Can you still get Legal Aid for divorce?

The costs of getting a divorce can prevent many people from applying in the first place. In 2012, Legal Aid was a casualty of funding cuts, and this led to the removal of help for most family related disputes, including divorce and dissolution. Therefore, there is currently no Legal Aid available unless you are a victim of domestic violence, there is a risk of your child being abducted, or you are facing being made homeless. So, what can you do when you need a divorce lawyer but are not eligible for Legal Aid? This article sets out when you can claim Legal Aid, and what you can do if you don’t qualify.

If you have concerns about your divorce and you feel you need legal advice, contact specialist family solicitor Mark Heptinstall of Slater Heelis Solicitors. He is recognised as a ‘Leading Individual’ in The Legal 500 and ranked in Chambers UK, and is described as having “the amazing ability to bring calm into troubled waters”.

Legal Aid for domestic abuse

If you or the children have suffered domestic abuse, then you may qualify for Legal Aid if you can show evidence of the abuse. The definition of domestic abuse includes physical violence,  emotional abuse such as controlling and coercive behaviour, and financial control. It can be difficult to show evidence of domestic abuse because it is generally a hidden crime. But you may be able to ask those in the following categories to help you:

  • Police
  • A multi-agency risk assessment conference (MARAC)
  • Social services
  • Health professionals such as a GP, nurse, midwife, health visitor
  • Women’s refuge
  • Domestic abuse support services
  • Employer, college, university, or training provider

Can I get Legal Aid for family mediation?

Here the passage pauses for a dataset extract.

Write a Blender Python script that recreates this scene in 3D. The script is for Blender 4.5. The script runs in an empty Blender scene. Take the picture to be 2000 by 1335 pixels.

In most cases, it is a requirement, before making an application for a child arrangements or financial order as part of the divorce, for parties to attend mediation. There are exemptions to this requirement, such as in cases of domestic abuse, for example, but unlike for divorce and dissolution, Legal Aid is available for mediation. However, this is still subject to your financial circumstances (means test). If you are on a low income or in receipt of benefits such as Universal Credit or Employment and Support Allowance, you may qualify for Legal Aid. This will cover the costs of the following:

  • The Mediation Information and Assessment Meeting (MIAM) for both parties
  • The costs of the mediation sessions. Legal Aid will also cover the costs of the first hour of mediation for your ex if they don’t qualify for Legal Aid.
  • The drafting of a parenting plan and/or an open financial statement and memorandum of understanding. These documents summarise the proposals made at mediation, which can then be used to ask a solicitor to create a legally binding agreement (consent order).

What does a means test for Legal Aid involve?

The means test assesses if a claimant qualifies for Legal Aid to cover their legal costs. If you have an interest in assets that are in dispute, such as the family home, the value of your assets exceeding £100,000 will be included in the financial eligibility check. If you are working, then your gross monthly income should be less than £2,657, and if you have more than four child dependants, you can add £222 to this figure. You cannot have more than £733 per month in disposable income, or more than £8,000 in savings.

Do all law firms offer Legal Aid?

No, in fact most law firms do not offer family law services that are Legal Aid funded. So even if you were eligible for Legal Aid, that does not mean that the law firm of your choice will be able to represent you. Often they will not. It would be worth looking at law firms that openly state that they offer Legal Aid. If they do not state this, in most cases they will not offer it.

What are the other options if you can’t get legal aid for divorce?

If you can’t get legal aid, you might be able to get other help to pay for legal advice, including:

  • Free/low cost advice from a caseworker or solicitor in a law centre
  • Up to 30 minutes free advice from a solicitor
  • Pro bono (free) advice from a solicitor, although this tends to be in high profile cases and is rare in separation and divorce cases
  • Free (pro bono) advice from a volunteer barrister
  • Representing yourself
  • Legal costs loans – these are provided by lenders who work with family lawyers to fund legal costs
  • Get a 0% interest credit card – shop around and find the one offering the most favourable terms for you
  • Seek advice from local Citizens Advice Bureau
  • Ask your solicitor if a payment plan can be agreed
  • Apply for a Legal Services Payment order (LSPO) (see below)
  • Paying less for court fees (see below)

As with all loans and credit, you need to ensure you can pay the monthly costs and are not simply kicking the can down the road with regards to affordability.

Can I get help with my court fees?

If you have a low income or are in receipt of benefits such as Universal Credit or income-based Employment and Support Allowance, you may qualify for help with your court fees (fee exemption). This is specifically to help cover the costs of court applications and will not cover any legal advice from a solicitor or other legal adviser.



What is a Legal Services Payment Order (LSPO)?

If you are a stay at home parent, for example, who is not eligible for Legal Aid, have no income or savings and cannot afford to be legally represented, then you may be eligible for an LSPO. This is a court order where one party to the marriage is ordered to pay the other a sum of money for the purposes of enabling them to obtain legal services. It can also be:

  • A one-off lump sum payment
  • Instalment payments
  • Payment for a specific period
  • Deferred/immediate payments

You can apply for an LSPO in the following: divorce, nullity application, financial remedy, or judicial separation, and will need to show the court that:

  • You don’t have sufficient funds and your ex does
  • You cannot get a litigation loan (evidence must be provided in the form of two rejection letters from two separate reputable lenders)
  • You have been unable to enter an agreement with your solicitor where they deduct what is owed from the proceeds of any settlement (Sears Tooth agreement)
  • You cannot charge any property you own
  • You are not entitled to legal aid

Divorce can be a particularly difficult time, and things can be complicated when you are unfamiliar with the process involved. It is important to remember you are not alone and support is available in many forms, as discussed here. If you explore all the options open to you carefully, you may find a way that works for you.